Car ces substances interdites sont par ailleurs souvent produites en Europe et exportées depuis le continent, avant de revenir dans les denrées alimentaires importées. Les fabricants de pesticides ont, par exemple, exporté plus de 13 000 tonnes d’insecticides néonicotinoïdes interdits depuis l’UE rien qu’en 2021, comme l’ont récemment révélé Public Eye et Unearthed, la cellule investigation de Greenpeace Royaume-Uni. Le plus gros exportateur est le groupe suisse Syngenta qui, à lui seul, a expédié depuis l’UE plus de 10 000 tonnes principalement à destination du Brésil. En 2022, les géants de l’agrochimie ont également notifié des exportations de plus de 380 tonnes de chlorpyrifos depuis le sol européen.

© Ramiro Aguilar Villamarín / Public Eye
En Équateur, les bananes sont massivement traitées aux pesticides avant et après la récolte.
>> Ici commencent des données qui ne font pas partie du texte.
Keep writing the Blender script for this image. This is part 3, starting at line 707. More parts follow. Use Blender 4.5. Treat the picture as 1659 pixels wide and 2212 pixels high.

Les risques sont énormes pour la santé des travailleurs et travailleuses agricoles ainsi que les populations environnantes.

Il y a quelques années, Public Eye révélait que Syngenta exportait également des pesticides interdits depuis la Suisse, dont le profénofos, un insecticide aujourd’hui détecté dans les denrées alimentaires importées. En réponse, le Conseil fédéral a décidé, à l’automne 2020, de renforcer les conditions d’exportation pour les pesticides interdits dans notre pays, et d’interdire totalement l’exportation de cinq substances, dont le profénofos. Ces règles, en vigueur depuis 2021, sont toutefois lacunaires et ne s’appliquent pas à de nombreux pesticides récemment bannis en Suisse, comme le thiaméthoxame ou le chlorpyrifos. En mars, Albert Rösti, ministre de l’Environnement, déclarait au Conseil des États que la Suisse, «en principe»,  voudrait également «interdire l’exportation de ces substances», «si l'environnement ou la santé des personnes sont menacés ou s'il existe des risques pour l'environnement».

Il est grand temps que le Conseil fédéral agisse en conséquence, en interdisant l’exportation de tous les pesticides bannis dans l’agriculture helvétique pour des raisons liées à protection de la santé humaine ou de l’environnement, ainsi que l’importation de denrées alimentaires contenant des résidus de ces substances.

C’est également ce que souhaite la majorité de la Commission de la science, de l’éducation et de la culture du Conseil des États. Fin mars, elle a recommandé à la Chambre basse d’accepter la motion de Christine Badertscher lors de sa session d’été.